Não acaba aí. Qualquer kitchenette tem hoje uma sacada com churrasqueira. Ótimo para

colocar avencas e violetas. Só que os homens levaram a proposta a sério e fazem churrasco

todo santo domingo, deixando o resto da casa parecendo Londres, imersa em bruma. O local

para a televisão é outro constante motivo de divórcio. Eles a querem no quarto. Estéreo,

digital e com trezentas polegadas. Quando você diz que não vai tirar a bergère do lugar por

nada deste mundo, mesmo que apenas sua bolsa sente nela, ele vem com a sugestão que acaba

com o casamento: e se colocássemos a tevê num suporte aéreo, que nem em motel? Fecha o

pau.

Com tantos manuais de auto-ajuda resolvendo a vida de milhares de casais, se faz

urgente o lançamento de um livro que auxilie as mulheres a fazer valer suas posições

decorativas. Como explicar para um marido pão-duro que aquela tela de Tomie Ohtake é uma

pechincha e que você vai trocar a sala de jantar inteira só para combinar com uma palmeira

californiana em tamanho natural? Haja saliva para fazê-lo entender que seus livros (dele,

lógico) não combinam com a poltrona Le Corbusier e que paredes cor-de-pêssego não

merecem ouvir a transmissão de Grêmio x Palmeiras narrada pelo Silvio Luiz. Desligue o rádio, baby, e vamos escutar Ravel.

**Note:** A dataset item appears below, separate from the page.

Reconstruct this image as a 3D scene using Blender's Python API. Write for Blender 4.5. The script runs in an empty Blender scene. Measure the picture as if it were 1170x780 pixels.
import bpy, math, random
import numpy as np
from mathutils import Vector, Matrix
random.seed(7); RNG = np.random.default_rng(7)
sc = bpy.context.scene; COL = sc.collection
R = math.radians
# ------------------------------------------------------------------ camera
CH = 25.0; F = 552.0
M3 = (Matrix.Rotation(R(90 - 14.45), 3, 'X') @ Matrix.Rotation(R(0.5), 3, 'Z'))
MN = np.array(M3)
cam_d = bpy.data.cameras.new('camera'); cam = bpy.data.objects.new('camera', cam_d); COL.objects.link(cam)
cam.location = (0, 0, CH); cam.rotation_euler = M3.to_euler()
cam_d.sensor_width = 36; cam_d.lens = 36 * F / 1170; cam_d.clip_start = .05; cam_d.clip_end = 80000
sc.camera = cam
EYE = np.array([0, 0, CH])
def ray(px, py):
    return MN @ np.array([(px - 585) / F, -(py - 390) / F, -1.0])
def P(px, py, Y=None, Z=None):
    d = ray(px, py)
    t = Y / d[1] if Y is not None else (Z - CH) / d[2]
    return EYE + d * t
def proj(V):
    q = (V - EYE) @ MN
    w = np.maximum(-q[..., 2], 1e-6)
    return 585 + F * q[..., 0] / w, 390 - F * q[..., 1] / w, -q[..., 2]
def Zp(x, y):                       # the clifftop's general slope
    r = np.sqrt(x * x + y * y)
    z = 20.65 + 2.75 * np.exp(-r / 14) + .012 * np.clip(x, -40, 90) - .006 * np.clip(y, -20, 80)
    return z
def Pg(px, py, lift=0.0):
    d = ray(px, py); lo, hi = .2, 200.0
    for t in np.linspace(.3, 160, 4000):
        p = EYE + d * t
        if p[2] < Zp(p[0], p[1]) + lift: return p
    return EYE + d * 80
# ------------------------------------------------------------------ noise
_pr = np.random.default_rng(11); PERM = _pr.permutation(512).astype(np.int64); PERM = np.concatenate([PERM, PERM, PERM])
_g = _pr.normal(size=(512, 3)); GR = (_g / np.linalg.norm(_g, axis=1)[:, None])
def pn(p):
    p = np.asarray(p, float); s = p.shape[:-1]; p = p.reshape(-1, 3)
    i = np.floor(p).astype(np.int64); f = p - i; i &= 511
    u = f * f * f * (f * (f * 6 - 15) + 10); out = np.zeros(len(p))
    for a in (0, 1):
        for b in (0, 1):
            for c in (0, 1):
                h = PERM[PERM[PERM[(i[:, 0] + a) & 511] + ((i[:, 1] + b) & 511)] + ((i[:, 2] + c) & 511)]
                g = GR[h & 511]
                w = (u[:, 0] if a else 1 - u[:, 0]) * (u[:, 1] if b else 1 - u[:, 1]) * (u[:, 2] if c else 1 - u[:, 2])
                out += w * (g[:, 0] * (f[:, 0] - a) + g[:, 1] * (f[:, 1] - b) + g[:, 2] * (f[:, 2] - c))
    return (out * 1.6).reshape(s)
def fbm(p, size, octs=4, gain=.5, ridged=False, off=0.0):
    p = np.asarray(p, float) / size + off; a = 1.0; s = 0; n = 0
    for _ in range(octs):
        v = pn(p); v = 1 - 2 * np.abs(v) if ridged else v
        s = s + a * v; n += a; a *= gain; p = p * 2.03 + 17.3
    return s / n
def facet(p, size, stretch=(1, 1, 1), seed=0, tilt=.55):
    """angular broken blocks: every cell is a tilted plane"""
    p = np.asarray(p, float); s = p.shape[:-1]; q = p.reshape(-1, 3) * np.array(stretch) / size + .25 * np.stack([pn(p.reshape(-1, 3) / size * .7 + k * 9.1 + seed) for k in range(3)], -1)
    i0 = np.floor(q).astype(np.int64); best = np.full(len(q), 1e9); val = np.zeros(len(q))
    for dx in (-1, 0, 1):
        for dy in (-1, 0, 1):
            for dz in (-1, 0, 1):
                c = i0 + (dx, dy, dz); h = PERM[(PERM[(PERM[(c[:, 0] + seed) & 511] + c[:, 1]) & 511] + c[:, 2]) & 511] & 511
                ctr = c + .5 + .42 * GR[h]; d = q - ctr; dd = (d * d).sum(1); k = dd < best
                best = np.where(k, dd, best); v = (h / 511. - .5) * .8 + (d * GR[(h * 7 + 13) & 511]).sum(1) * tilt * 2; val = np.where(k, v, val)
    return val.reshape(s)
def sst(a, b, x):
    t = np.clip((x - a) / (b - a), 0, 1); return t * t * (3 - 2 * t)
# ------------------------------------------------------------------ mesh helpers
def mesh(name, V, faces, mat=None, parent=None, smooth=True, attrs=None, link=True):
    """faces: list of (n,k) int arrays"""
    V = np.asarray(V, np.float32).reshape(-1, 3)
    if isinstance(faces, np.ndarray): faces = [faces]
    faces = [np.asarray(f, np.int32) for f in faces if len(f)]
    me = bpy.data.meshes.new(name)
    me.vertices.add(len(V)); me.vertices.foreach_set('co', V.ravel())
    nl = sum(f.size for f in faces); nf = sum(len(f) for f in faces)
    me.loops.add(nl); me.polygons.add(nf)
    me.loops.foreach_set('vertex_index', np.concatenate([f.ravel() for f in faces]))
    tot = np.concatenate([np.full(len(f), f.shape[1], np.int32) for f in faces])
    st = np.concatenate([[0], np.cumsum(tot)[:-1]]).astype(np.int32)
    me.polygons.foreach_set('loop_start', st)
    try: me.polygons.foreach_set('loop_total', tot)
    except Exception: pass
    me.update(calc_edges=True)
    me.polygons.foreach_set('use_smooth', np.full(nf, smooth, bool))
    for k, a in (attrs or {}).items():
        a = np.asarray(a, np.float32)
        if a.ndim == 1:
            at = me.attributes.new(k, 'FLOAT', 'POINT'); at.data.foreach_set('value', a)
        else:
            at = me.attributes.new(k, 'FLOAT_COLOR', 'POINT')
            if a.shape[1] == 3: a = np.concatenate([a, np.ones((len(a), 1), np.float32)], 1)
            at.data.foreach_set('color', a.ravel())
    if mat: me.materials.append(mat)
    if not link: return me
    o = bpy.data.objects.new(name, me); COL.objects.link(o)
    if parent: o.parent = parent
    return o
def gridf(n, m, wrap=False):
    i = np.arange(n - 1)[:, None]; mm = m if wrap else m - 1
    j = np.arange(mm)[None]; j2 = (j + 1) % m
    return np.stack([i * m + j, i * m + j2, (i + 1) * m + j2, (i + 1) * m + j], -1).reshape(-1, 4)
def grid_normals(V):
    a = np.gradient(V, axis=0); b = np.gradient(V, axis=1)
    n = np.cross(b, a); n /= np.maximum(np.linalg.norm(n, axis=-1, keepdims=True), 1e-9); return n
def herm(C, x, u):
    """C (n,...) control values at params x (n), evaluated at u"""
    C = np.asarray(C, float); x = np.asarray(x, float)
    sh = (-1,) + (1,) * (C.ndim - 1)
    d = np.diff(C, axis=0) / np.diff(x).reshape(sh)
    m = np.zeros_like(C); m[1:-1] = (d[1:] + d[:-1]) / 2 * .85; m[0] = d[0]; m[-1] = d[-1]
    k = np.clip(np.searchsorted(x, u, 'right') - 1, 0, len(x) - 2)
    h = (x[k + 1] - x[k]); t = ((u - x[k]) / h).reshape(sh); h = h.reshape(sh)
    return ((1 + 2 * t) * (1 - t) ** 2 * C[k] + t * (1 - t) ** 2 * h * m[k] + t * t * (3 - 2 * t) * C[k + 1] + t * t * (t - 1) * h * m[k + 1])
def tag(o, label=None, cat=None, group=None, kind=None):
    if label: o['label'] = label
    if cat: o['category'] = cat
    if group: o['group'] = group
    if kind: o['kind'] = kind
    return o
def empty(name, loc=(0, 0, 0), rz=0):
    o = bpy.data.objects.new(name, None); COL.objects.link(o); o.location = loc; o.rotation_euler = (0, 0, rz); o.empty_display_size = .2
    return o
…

Para que tantos abajures, se já temos uma coleção de dicróicas? Para que tantos

cinzeiros, se nem fumamos? Para que este porta-retrato com a foto do Brad Pitt? E para que

esta escada em caracol se não moramos numa cobertura? Perguntas, perguntas. Homens não

sabem abstrair.

Até que um dia ele se enche e aluga um flat com tudo o que sempre quis, ou seja, quase

nada. É o céu nos primeiros dois meses. Depois ele começa a sentir um vazio, uma fome, uma

falta de lençóis de linho. Bingo! Ele volta. E descobre que nada mudou, a não ser os armários

da cozinha, os azulejos do banheiro e um tapete de Bali que nunca esteve ali.